Und das ist angesichts der Tatsache, dass ihm mit Alaba, Holzhauser, Knasmüllner und Djuricin genau die Spieler fehlen, die das wollten (meine These ist ja, dass es diese Kicker waren, die auf dem Platz etwas Sinnhaftes aus zu vagen Vorgaben gestaltet haben - Heraf bestreitet das entschieden) und auf die das zugeschnitten war.
Dazu kommt das (auch schon vielfach angeschnittene) Problem, dass Heraf (einfach weil er zuviele Spieler frühzeitig entsorgt oder vergrätzt hatte) ganze Bereiche nicht mit Akteuren besetzen kann, die diese Position auch im Klub spielen, sondern kurzfristig umbesetzt als wäre er Schlingensief.

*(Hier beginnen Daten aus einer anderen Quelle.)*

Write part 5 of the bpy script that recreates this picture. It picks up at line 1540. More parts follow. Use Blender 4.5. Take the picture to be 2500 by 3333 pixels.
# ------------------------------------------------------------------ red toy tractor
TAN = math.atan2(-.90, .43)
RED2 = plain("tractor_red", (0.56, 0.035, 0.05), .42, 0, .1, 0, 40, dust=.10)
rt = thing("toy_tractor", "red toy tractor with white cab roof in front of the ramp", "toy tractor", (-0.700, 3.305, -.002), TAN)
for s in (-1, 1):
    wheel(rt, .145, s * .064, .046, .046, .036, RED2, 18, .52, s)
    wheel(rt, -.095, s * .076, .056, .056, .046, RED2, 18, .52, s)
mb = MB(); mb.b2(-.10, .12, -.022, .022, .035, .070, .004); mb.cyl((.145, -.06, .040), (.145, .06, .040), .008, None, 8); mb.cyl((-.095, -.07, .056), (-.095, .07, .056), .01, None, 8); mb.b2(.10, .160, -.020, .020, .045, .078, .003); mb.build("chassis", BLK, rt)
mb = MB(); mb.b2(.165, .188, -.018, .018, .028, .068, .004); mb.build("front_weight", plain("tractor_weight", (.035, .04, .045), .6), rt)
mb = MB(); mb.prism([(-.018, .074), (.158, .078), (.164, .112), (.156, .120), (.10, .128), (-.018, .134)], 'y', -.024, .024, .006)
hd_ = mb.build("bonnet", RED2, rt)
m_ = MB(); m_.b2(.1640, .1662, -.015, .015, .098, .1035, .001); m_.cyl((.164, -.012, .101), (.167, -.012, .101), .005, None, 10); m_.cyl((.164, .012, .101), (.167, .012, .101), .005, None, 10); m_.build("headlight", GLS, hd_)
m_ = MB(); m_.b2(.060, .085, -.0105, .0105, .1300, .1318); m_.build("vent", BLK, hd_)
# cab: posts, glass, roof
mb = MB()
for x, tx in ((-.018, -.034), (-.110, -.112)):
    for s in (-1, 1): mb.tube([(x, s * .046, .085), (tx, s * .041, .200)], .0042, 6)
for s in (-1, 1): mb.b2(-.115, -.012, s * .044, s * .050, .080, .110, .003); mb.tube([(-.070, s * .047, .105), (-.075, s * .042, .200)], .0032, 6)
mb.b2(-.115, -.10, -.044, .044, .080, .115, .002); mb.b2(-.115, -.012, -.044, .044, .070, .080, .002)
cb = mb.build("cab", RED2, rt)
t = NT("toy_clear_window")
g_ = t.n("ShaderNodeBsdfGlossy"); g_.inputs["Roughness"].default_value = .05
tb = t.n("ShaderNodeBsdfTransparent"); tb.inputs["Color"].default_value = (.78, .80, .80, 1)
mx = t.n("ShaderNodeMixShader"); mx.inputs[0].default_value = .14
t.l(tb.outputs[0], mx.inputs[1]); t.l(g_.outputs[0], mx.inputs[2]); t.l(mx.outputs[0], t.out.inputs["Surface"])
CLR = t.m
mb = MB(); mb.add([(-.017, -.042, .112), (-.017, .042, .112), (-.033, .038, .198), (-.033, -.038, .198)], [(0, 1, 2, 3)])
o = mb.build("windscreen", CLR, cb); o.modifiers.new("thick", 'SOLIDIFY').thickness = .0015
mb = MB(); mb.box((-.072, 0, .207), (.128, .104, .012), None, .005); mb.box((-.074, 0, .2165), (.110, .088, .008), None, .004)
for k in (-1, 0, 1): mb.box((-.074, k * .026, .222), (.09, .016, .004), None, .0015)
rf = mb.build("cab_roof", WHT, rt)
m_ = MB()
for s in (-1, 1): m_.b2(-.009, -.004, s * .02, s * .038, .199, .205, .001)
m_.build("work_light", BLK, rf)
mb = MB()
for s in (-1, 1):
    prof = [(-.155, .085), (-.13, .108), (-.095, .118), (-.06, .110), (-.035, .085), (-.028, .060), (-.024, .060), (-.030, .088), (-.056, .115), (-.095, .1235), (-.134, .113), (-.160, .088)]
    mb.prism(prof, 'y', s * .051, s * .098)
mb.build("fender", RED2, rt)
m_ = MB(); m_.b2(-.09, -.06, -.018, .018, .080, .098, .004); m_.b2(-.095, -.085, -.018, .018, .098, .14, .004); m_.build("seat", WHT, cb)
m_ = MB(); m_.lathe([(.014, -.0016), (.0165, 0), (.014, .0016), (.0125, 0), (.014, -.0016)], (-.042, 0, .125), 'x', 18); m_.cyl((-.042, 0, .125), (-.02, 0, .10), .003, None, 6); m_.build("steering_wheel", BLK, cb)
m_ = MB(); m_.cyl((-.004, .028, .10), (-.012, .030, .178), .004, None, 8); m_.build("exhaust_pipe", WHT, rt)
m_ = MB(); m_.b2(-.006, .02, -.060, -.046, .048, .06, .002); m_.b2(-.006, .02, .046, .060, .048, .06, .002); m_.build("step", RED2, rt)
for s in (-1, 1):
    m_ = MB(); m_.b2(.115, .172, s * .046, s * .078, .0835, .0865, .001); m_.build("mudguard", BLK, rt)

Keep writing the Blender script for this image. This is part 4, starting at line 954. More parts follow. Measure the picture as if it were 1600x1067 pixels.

Die Abwehr etwa wird heute wohl von vier Leuten gebildet, die diese Position beim Verein nicht spielen. Und wir wissen, wieviele Testspiele die U20 heuer durchlaufen hat - richtig; eines, das gegen Grödig im März.
Das sind Umschulungs-Maßnahmen wie sie sich nicht einmal das AMs durchzuführen traut.
Aber - kumma mit kane Ausreden mehr!
Aber, halt, stop, retour!
Letztlich mache ich hier grad dasselbe wie Heraf in seinem klagenden Interview: ich finde Gründe dafür, warum alles schiefgehen muss.
Aber das ist zu billig.
Und österreichische Teams, vor allem junge, sind gern dann am Stärksten, wenn die Ausgangs-Bedingungen nicht gerade sehr hervorragend sind. Weil sie ja in Österreich, in einem Klima des "Mir ham ja ka Chance!" groß geworden sind und aus ihrer bisherigen Karriere-Erfahrung wissen, dass nur die wütende Erhebung über diese eingefahrenen Bahnen etwas Großes möglich macht.
Und das trau ich auch dem Rest-Kader, der heute um halb eins unserer Zeit in Cartagena gegen Panama einlaufen wird, zu.